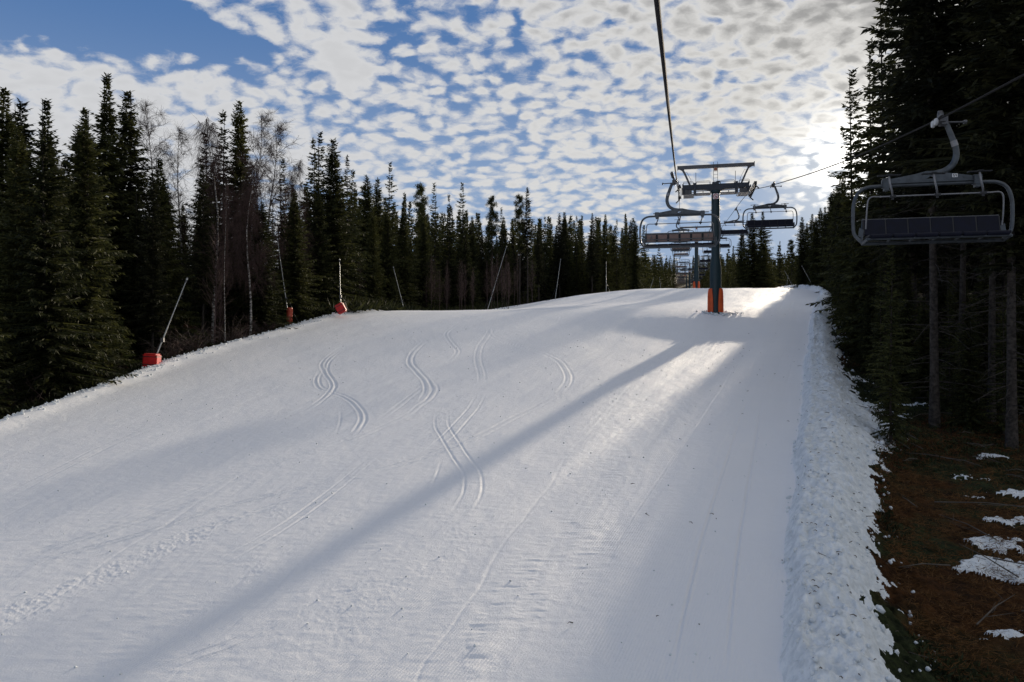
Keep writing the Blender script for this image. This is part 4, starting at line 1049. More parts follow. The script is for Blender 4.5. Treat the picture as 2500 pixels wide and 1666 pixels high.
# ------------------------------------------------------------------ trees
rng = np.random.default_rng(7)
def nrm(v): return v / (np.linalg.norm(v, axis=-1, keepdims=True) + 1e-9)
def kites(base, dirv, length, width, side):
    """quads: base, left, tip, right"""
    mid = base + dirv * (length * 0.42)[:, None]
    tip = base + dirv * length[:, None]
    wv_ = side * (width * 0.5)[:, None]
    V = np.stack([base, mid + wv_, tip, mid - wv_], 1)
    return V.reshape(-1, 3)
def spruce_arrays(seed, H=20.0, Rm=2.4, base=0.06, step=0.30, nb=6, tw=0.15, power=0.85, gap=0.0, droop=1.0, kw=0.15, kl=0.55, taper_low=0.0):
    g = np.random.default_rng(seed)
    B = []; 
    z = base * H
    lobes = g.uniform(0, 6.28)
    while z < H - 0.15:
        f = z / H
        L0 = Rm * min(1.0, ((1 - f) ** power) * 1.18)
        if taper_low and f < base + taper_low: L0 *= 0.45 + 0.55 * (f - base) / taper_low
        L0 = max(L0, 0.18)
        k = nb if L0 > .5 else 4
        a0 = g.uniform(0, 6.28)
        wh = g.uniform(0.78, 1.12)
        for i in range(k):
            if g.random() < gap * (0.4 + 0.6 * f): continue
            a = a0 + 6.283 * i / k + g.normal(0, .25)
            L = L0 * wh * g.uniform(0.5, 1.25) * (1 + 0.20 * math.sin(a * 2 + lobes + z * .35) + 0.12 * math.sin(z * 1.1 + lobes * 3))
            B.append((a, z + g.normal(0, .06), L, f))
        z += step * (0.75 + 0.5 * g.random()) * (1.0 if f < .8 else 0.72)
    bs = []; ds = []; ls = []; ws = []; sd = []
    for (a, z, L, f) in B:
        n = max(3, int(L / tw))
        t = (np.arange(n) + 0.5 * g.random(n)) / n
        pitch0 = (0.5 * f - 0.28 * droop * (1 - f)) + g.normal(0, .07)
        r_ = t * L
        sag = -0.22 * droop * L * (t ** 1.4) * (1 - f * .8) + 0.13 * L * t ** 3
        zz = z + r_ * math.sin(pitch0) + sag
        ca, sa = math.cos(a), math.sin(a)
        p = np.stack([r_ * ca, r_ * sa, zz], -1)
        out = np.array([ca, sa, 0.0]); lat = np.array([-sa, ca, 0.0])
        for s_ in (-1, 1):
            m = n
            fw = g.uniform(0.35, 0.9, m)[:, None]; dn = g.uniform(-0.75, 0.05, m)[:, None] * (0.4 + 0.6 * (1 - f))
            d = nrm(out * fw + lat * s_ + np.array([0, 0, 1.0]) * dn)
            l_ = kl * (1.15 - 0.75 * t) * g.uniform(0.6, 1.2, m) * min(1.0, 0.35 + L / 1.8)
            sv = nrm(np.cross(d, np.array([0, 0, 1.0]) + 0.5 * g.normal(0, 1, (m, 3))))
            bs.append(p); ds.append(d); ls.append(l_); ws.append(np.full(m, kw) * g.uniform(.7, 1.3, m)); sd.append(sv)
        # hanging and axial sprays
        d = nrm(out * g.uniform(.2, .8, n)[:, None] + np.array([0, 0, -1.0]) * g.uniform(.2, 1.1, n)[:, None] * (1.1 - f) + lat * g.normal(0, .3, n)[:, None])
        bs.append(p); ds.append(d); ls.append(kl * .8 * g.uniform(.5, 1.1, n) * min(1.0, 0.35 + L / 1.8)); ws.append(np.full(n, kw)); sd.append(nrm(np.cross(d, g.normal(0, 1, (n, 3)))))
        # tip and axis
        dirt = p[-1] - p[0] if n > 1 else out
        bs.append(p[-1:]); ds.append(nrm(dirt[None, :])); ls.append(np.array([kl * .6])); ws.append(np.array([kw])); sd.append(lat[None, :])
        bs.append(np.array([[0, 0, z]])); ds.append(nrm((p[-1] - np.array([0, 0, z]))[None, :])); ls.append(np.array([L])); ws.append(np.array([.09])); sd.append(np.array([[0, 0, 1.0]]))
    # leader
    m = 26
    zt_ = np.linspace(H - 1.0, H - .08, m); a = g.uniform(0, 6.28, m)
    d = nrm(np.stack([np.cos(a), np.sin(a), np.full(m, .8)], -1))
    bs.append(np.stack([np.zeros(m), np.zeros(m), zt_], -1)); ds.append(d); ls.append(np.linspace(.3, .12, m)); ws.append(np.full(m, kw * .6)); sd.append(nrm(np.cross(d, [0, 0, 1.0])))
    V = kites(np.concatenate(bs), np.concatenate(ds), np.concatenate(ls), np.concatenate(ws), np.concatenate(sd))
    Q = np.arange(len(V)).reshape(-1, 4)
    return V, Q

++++

• INSTRUCTIONS FOR THE TASK
Leaving out the pictures, repeat the data above exactly.

• COMPLETE OUTPUT
Keep writing the Blender script for this image. This is part 4, starting at line 1049. More parts follow. The script is for Blender 4.5. Treat the picture as 2500 pixels wide and 1666 pixels high.
# ------------------------------------------------------------------ trees
rng = np.random.default_rng(7)
def nrm(v): return v / (np.linalg.norm(v, axis=-1, keepdims=True) + 1e-9)
def kites(base, dirv, length, width, side):
    """quads: base, left, tip, right"""
    mid = base + dirv * (length * 0.42)[:, None]
    tip = base + dirv * length[:, None]
    wv_ = side * (width * 0.5)[:, None]
    V = np.stack([base, mid + wv_, tip, mid - wv_], 1)
    return V.reshape(-1, 3)
def spruce_arrays(seed, H=20.0, Rm=2.4, base=0.06, step=0.30, nb=6, tw=0.15, power=0.85, gap=0.0, droop=1.0, kw=0.15, kl=0.55, taper_low=0.0):
    g = np.random.default_rng(seed)
    B = []; 
    z = base * H
    lobes = g.uniform(0, 6.28)
    while z < H - 0.15:
        f = z / H
        L0 = Rm * min(1.0, ((1 - f) ** power) * 1.18)
        if taper_low and f < base + taper_low: L0 *= 0.45 + 0.55 * (f - base) / taper_low
        L0 = max(L0, 0.18)
        k = nb if L0 > .5 else 4
        a0 = g.uniform(0, 6.28)
        wh = g.uniform(0.78, 1.12)
        for i in range(k):
            if g.random() < gap * (0.4 + 0.6 * f): continue
            a = a0 + 6.283 * i / k + g.normal(0, .25)
            L = L0 * wh * g.uniform(0.5, 1.25) * (1 + 0.20 * math.sin(a * 2 + lobes + z * .35) + 0.12 * math.sin(z * 1.1 + lobes * 3))
            B.append((a, z + g.normal(0, .06), L, f))
        z += step * (0.75 + 0.5 * g.random()) * (1.0 if f < .8 else 0.72)
    bs = []; ds = []; ls = []; ws = []; sd = []
    for (a, z, L, f) in B:
        n = max(3, int(L / tw))
        t = (np.arange(n) + 0.5 * g.random(n)) / n
        pitch0 = (0.5 * f - 0.28 * droop * (1 - f)) + g.normal(0, .07)
        r_ = t * L
        sag = -0.22 * droop * L * (t ** 1.4) * (1 - f * .8) + 0.13 * L * t ** 3
        zz = z + r_ * math.sin(pitch0) + sag
        ca, sa = math.cos(a), math.sin(a)
        p = np.stack([r_ * ca, r_ * sa, zz], -1)
        out = np.array([ca, sa, 0.0]); lat = np.array([-sa, ca, 0.0])
        for s_ in (-1, 1):
            m = n
            fw = g.uniform(0.35, 0.9, m)[:, None]; dn = g.uniform(-0.75, 0.05, m)[:, None] * (0.4 + 0.6 * (1 - f))
            d = nrm(out * fw + lat * s_ + np.array([0, 0, 1.0]) * dn)
            l_ = kl * (1.15 - 0.75 * t) * g.uniform(0.6, 1.2, m) * min(1.0, 0.35 + L / 1.8)
            sv = nrm(np.cross(d, np.array([0, 0, 1.0]) + 0.5 * g.normal(0, 1, (m, 3))))
            bs.append(p); ds.append(d); ls.append(l_); ws.append(np.full(m, kw) * g.uniform(.7, 1.3, m)); sd.append(sv)
        # hanging and axial sprays
        d = nrm(out * g.uniform(.2, .8, n)[:, None] + np.array([0, 0, -1.0]) * g.uniform(.2, 1.1, n)[:, None] * (1.1 - f) + lat * g.normal(0, .3, n)[:, None])
        bs.append(p); ds.append(d); ls.append(kl * .8 * g.uniform(.5, 1.1, n) * min(1.0, 0.35 + L / 1.8)); ws.append(np.full(n, kw)); sd.append(nrm(np.cross(d, g.normal(0, 1, (n, 3)))))
        # tip and axis
        dirt = p[-1] - p[0] if n > 1 else out
        bs.append(p[-1:]); ds.append(nrm(dirt[None, :])); ls.append(np.array([kl * .6])); ws.append(np.array([kw])); sd.append(lat[None, :])
        bs.append(np.array([[0, 0, z]])); ds.append(nrm((p[-1] - np.array([0, 0, z]))[None, :])); ls.append(np.array([L])); ws.append(np.array([.09])); sd.append(np.array([[0, 0, 1.0]]))
    # leader
    m = 26
    zt_ = np.linspace(H - 1.0, H - .08, m); a = g.uniform(0, 6.28, m)
    d = nrm(np.stack([np.cos(a), np.sin(a), np.full(m, .8)], -1))
    bs.append(np.stack([np.zeros(m), np.zeros(m), zt_], -1)); ds.append(d); ls.append(np.linspace(.3, .12, m)); ws.append(np.full(m, kw * .6)); sd.append(nrm(np.cross(d, [0, 0, 1.0])))
    V = kites(np.concatenate(bs), np.concatenate(ds), np.concatenate(ls), np.concatenate(ws), np.concatenate(sd))
    Q = np.arange(len(V)).reshape(-1, 4)
    return V, Q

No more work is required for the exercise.